#### [Information supplied]
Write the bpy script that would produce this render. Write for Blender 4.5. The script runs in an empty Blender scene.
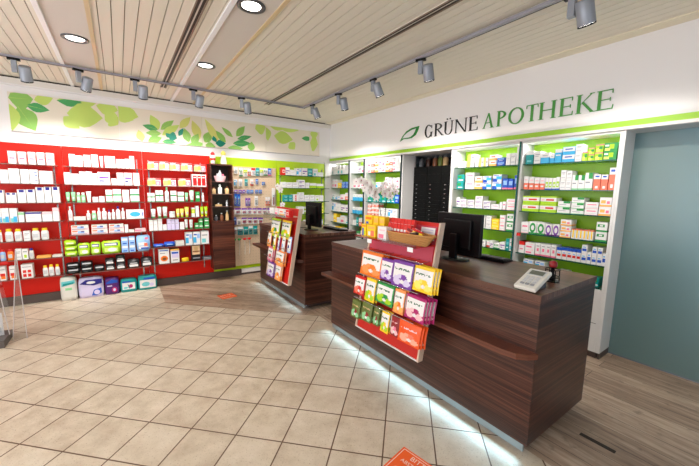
import bpy, bmesh, math, random
from mathutils import Vector, Matrix
random.seed(7)
L_DAY, L_DAYL, L_FAS, L_BAY, L_BACK, L_GLOW, L_COR, L_COR2, EXPO = 310, 130, 2.2, 3.2, 2, .95, 105, 17, 0
SC = bpy.context.scene
COL = SC.collection
PI = math.pi

# ------------------------------------------------------------------ materials
def lin(c):
    return tuple((v/255/12.92 if v/255 <= .04045 else ((v/255+.055)/1.055)**2.4) for v in c)
MATS = {}
def mat(name, rgb, rough=.45, metal=0, emit=0, spec=.5, alpha=None):
    if name in MATS: return MATS[name]
    m = bpy.data.materials.new(name); m.use_nodes = True
    b = m.node_tree.nodes['Principled BSDF']
    b.inputs['Base Color'].default_value = (*lin(rgb), 1)
    b.inputs['Roughness'].default_value = rough
    b.inputs['Metallic'].default_value = metal
    b.inputs['Specular IOR Level'].default_value = spec
    if emit:
        b.inputs['Emission Color'].default_value = (*lin(rgb), 1); b.inputs['Emission Strength'].default_value = emit
    MATS[name] = m
    return m
PAL = dict(white=(234,232,231), offwhite=(222,219,212), grey=(150,152,158), lgrey=(200,202,206), dgrey=(80,82,88), black=(22,22,26),
  red=(214,28,22), dred=(140,14,24), pink=(238,120,150), lpink=(246,196,200), salmon=(240,120,92), lsalmon=(246,176,150), orange=(240,120,24),
  lorange=(248,180,90), yellow=(250,206,30), lyellow=(248,232,110), lime=(170,214,30), llime=(206,232,120), green=(40,150,70), lgreen=(140,206,150),
  dgreen=(16,96,60), teal=(0,150,150), lteal=(110,200,206), cyan=(60,176,226), blue=(30,84,190), lblue=(150,190,236), navy=(34,32,130),
  purple=(120,60,160), dpurple=(84,24,110), lilac=(214,204,236), magenta=(176,24,104), brown=(120,70,40), dbrown=(60,32,22), tan=(206,170,120),
  skin=(226,190,150), olive=(96,110,44), peach=(248,150,80), deeporange=(238,84,16))
def P(n): return mat('col_'+n, PAL[n], .38)

def nodes(m): return m.node_tree.nodes, m.node_tree.links
def N(m, t, **kw):
    n = m.node_tree.nodes.new(t)
    for k, v in kw.items():
        setattr(n, k, v)
    return n

def wood_mat(name, dark, mid, light, scale, rough=.32, bump=.05):
    """streaked walnut laminate: noise stretched along the grain, in world metres"""
    m = bpy.data.materials.new(name); m.use_nodes = True; ns, lk = nodes(m); b = ns['Principled BSDF']
    g = N(m, 'ShaderNodeNewGeometry'); mp = N(m, 'ShaderNodeVectorMath', operation='MULTIPLY'); mp.inputs[1].default_value = scale
    lk.new(g.outputs['Position'], mp.inputs[0])
    n1 = N(m, 'ShaderNodeTexNoise'); n1.inputs['Scale'].default_value = 1; n1.inputs['Detail'].default_value = 5; n1.inputs['Roughness'].default_value = .65
    lk.new(mp.outputs[0], n1.inputs['Vector'])
    mp2 = N(m, 'ShaderNodeVectorMath', operation='SCALE'); mp2.inputs['Scale'].default_value = .23; lk.new(mp.outputs[0], mp2.inputs[0])
    n2 = N(m, 'ShaderNodeTexNoise'); n2.inputs['Scale'].default_value = 1; n2.inputs['Detail'].default_value = 2
    lk.new(mp2.outputs[0], n2.inputs['Vector'])
    ad = N(m, 'ShaderNodeMath', operation='MULTIPLY_ADD'); ad.inputs[1].default_value = .45; lk.new(n2.outputs['Fac'], ad.inputs[0])
    mu = N(m, 'ShaderNodeMath', operation='MULTIPLY'); mu.inputs[1].default_value = .62; lk.new(n1.outputs['Fac'], mu.inputs[0]); lk.new(mu.outputs[0], ad.inputs[2])
    r = N(m, 'ShaderNodeValToRGB'); e = r.color_ramp.elements
    e[0].position = .42; e[0].color = (*lin(dark), 1); e[1].position = .66; e[1].color = (*lin(light), 1)
    k = e.new(.54); k.color = (*lin(mid), 1)
    lk.new(ad.outputs[0], r.inputs[0]); lk.new(r.outputs[0], b.inputs['Base Color'])
    b.inputs['Roughness'].default_value = rough
    MATS[name] = m
    return m
M_WOOD = wood_mat('walnut_laminate', (38,17,12), (66,34,25), (100,60,46), (1.8,1.8,190))
M_WOODTOP = wood_mat('walnut_top_reflections', (68,38,28), (94,58,45), (128,92,76), (80,1.6,1), .3)  # lighter than the body: reflections on the top put into the colour
M_WOODCAB = wood_mat('walnut_cabinet', (48,22,14), (78,38,26), (108,60,42), (1.5,1.5,60), .35)
M_WOODIN = mat('walnut_inside', (44,24,18), .5)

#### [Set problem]
Give only the count of lines in this material that contain the string "scene".

#### [Complete response]
2